## BEGIN Provided material

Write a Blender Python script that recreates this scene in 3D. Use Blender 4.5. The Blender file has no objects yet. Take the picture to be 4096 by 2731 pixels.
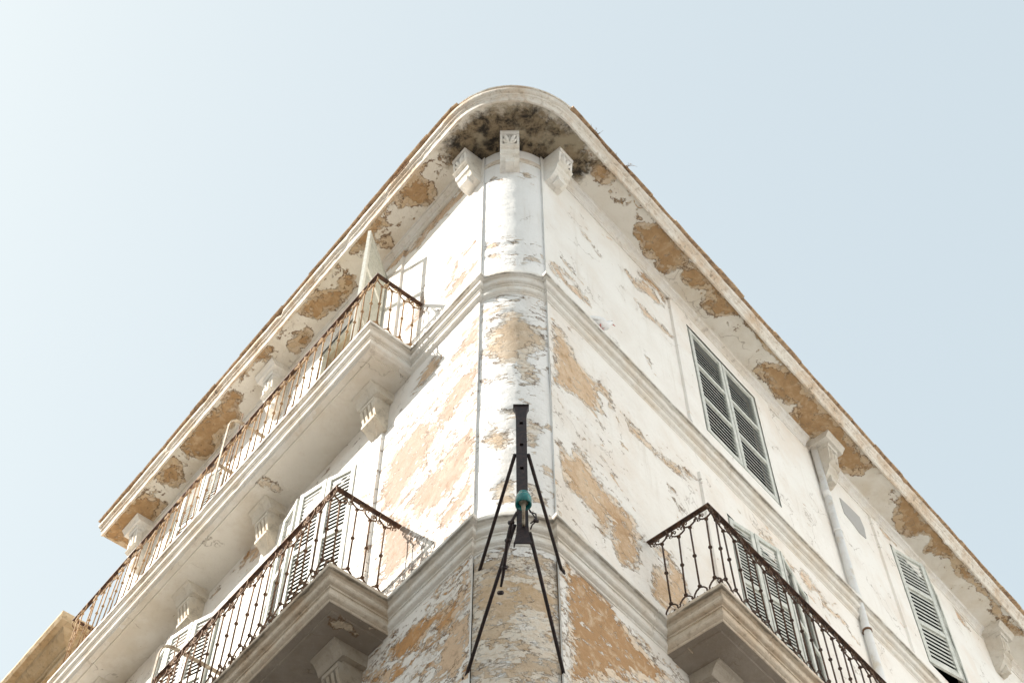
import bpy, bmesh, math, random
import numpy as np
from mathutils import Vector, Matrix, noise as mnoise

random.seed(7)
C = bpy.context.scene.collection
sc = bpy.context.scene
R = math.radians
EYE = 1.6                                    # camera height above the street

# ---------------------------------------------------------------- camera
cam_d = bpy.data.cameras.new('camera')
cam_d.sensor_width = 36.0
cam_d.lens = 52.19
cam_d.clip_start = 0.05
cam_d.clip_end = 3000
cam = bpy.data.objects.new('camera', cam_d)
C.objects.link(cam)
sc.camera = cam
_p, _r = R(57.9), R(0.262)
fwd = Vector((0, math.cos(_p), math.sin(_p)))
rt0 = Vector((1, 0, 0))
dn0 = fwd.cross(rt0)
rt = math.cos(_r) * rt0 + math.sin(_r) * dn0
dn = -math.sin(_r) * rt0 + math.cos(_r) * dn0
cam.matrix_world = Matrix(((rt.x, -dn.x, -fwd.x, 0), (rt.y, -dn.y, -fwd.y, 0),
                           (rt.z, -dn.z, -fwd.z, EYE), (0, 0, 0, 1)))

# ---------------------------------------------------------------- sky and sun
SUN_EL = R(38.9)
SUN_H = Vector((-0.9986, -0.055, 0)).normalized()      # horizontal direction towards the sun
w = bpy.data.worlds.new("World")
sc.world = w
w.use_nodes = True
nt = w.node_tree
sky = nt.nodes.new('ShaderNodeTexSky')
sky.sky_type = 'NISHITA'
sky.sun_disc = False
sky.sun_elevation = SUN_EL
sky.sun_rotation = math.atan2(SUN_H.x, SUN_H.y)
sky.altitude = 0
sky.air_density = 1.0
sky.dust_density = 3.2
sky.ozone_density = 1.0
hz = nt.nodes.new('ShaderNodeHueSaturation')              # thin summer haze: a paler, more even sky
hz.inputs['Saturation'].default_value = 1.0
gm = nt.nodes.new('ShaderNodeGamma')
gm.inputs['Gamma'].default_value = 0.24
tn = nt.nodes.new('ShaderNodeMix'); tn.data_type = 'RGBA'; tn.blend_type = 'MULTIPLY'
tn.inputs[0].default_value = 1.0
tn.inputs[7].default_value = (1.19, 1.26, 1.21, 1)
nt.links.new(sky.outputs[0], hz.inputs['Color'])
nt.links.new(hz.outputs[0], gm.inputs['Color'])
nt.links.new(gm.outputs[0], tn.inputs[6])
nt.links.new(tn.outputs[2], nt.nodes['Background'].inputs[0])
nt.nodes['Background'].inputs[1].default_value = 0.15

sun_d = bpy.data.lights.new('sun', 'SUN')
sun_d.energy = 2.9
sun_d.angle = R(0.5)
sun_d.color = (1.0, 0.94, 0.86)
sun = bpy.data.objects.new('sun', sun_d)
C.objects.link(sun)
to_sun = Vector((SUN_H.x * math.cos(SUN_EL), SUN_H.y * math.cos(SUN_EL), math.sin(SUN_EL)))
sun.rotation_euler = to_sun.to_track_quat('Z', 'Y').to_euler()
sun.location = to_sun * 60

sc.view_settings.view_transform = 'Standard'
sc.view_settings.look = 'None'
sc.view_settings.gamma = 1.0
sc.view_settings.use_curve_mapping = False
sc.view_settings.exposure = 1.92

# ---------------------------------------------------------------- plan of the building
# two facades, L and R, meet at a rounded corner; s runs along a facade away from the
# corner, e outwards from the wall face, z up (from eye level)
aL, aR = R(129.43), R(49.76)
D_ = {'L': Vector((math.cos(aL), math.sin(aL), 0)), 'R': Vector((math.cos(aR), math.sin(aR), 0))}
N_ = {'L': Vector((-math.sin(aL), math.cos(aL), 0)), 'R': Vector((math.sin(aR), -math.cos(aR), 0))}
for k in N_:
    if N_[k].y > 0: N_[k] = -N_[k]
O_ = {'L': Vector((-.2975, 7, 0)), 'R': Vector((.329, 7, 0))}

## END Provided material

> **What you are asked to do**:
Reproduce the material above from its first line through the line containing "above the street", both ends included, and skip every picture.

> **Correct output**:
Write a Blender Python script that recreates this scene in 3D. Use Blender 4.5. The Blender file has no objects yet. Take the picture to be 4096 by 2731 pixels.
import bpy, bmesh, math, random
import numpy as np
from mathutils import Vector, Matrix, noise as mnoise

random.seed(7)
C = bpy.context.scene.collection
sc = bpy.context.scene
R = math.radians
EYE = 1.6                                    # camera height above the street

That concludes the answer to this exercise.